Exercise objective
Begin with the first line below and retype each line exactly through the line containing "DENSE = 1.0". Any pictures are to be left out.

>> START Dataset extract

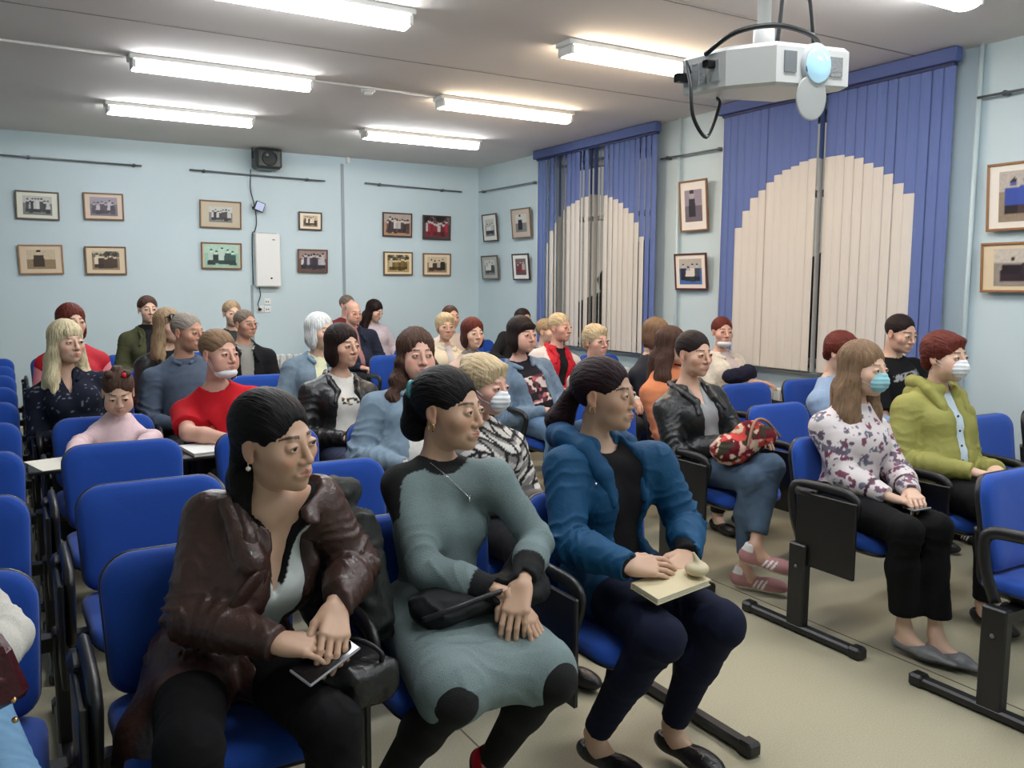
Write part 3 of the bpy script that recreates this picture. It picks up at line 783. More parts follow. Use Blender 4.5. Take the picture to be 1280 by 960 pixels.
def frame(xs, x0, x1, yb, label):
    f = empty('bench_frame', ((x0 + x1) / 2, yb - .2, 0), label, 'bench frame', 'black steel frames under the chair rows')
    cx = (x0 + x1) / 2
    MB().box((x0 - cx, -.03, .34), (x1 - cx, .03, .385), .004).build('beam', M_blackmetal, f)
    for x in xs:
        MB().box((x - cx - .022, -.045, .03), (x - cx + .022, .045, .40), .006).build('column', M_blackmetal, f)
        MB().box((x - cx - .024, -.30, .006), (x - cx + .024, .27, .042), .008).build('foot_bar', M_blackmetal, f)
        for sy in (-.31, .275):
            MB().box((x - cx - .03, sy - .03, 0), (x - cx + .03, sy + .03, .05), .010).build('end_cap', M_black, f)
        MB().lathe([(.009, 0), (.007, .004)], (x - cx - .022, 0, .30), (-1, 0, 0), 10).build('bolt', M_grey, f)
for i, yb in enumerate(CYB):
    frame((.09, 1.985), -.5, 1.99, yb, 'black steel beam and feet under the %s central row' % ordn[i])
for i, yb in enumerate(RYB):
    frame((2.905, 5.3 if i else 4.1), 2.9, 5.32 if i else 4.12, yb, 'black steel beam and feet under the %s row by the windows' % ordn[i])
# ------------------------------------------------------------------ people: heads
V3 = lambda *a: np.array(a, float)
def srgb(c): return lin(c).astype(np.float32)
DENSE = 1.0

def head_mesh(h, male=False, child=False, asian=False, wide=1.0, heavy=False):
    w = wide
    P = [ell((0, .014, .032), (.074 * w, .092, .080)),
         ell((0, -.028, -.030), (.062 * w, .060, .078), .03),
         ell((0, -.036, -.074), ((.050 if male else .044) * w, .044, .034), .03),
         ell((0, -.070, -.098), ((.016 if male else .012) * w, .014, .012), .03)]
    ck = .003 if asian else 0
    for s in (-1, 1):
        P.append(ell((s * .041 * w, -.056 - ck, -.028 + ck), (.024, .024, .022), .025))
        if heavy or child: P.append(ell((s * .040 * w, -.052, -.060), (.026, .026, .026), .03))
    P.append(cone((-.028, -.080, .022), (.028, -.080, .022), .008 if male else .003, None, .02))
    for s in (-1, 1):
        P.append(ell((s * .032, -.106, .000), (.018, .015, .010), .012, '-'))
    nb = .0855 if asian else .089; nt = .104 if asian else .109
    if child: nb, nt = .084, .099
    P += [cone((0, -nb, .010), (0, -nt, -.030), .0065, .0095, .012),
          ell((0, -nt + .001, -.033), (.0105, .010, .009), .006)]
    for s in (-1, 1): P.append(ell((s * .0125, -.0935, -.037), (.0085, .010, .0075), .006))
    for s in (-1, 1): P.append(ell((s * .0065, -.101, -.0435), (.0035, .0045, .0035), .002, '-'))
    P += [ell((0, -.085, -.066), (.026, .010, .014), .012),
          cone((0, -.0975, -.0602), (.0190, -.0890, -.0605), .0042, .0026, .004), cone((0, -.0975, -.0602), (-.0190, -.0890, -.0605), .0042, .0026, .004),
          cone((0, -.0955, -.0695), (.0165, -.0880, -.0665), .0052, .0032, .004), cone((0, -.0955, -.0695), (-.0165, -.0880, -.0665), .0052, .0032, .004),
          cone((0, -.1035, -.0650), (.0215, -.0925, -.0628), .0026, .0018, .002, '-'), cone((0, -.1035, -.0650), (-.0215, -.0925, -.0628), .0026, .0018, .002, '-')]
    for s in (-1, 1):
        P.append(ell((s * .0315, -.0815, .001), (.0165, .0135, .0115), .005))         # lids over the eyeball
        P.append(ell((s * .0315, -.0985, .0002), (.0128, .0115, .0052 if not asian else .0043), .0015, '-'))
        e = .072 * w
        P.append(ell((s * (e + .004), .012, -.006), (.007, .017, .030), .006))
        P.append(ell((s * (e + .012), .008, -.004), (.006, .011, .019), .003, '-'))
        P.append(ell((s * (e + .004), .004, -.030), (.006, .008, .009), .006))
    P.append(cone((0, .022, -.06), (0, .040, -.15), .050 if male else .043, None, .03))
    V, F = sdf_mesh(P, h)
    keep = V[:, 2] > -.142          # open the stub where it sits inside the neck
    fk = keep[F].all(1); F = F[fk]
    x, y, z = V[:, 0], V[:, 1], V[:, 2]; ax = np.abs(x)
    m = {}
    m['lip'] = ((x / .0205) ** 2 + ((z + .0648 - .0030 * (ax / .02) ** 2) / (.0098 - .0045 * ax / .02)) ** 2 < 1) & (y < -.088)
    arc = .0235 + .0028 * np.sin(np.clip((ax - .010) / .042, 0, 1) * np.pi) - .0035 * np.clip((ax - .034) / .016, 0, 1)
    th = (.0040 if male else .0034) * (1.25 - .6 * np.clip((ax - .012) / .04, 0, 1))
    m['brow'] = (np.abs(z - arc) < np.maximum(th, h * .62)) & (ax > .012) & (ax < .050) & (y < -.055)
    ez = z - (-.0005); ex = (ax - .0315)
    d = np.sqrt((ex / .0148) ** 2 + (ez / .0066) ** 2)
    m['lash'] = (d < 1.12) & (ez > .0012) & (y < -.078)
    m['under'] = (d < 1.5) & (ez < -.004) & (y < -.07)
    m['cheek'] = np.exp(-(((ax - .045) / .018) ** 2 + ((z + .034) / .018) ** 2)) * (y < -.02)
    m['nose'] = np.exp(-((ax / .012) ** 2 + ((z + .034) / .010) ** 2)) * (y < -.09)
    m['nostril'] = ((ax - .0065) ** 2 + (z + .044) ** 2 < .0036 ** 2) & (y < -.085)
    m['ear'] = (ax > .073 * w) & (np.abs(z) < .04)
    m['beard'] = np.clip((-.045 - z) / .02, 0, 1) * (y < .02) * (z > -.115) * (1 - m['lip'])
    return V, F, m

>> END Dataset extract

The result
Write part 3 of the bpy script that recreates this picture. It picks up at line 783. More parts follow. Use Blender 4.5. Take the picture to be 1280 by 960 pixels.
def frame(xs, x0, x1, yb, label):
    f = empty('bench_frame', ((x0 + x1) / 2, yb - .2, 0), label, 'bench frame', 'black steel frames under the chair rows')
    cx = (x0 + x1) / 2
    MB().box((x0 - cx, -.03, .34), (x1 - cx, .03, .385), .004).build('beam', M_blackmetal, f)
    for x in xs:
        MB().box((x - cx - .022, -.045, .03), (x - cx + .022, .045, .40), .006).build('column', M_blackmetal, f)
        MB().box((x - cx - .024, -.30, .006), (x - cx + .024, .27, .042), .008).build('foot_bar', M_blackmetal, f)
        for sy in (-.31, .275):
            MB().box((x - cx - .03, sy - .03, 0), (x - cx + .03, sy + .03, .05), .010).build('end_cap', M_black, f)
        MB().lathe([(.009, 0), (.007, .004)], (x - cx - .022, 0, .30), (-1, 0, 0), 10).build('bolt', M_grey, f)
for i, yb in enumerate(CYB):
    frame((.09, 1.985), -.5, 1.99, yb, 'black steel beam and feet under the %s central row' % ordn[i])
for i, yb in enumerate(RYB):
    frame((2.905, 5.3 if i else 4.1), 2.9, 5.32 if i else 4.12, yb, 'black steel beam and feet under the %s row by the windows' % ordn[i])
# ------------------------------------------------------------------ people: heads
V3 = lambda *a: np.array(a, float)
def srgb(c): return lin(c).astype(np.float32)
DENSE = 1.0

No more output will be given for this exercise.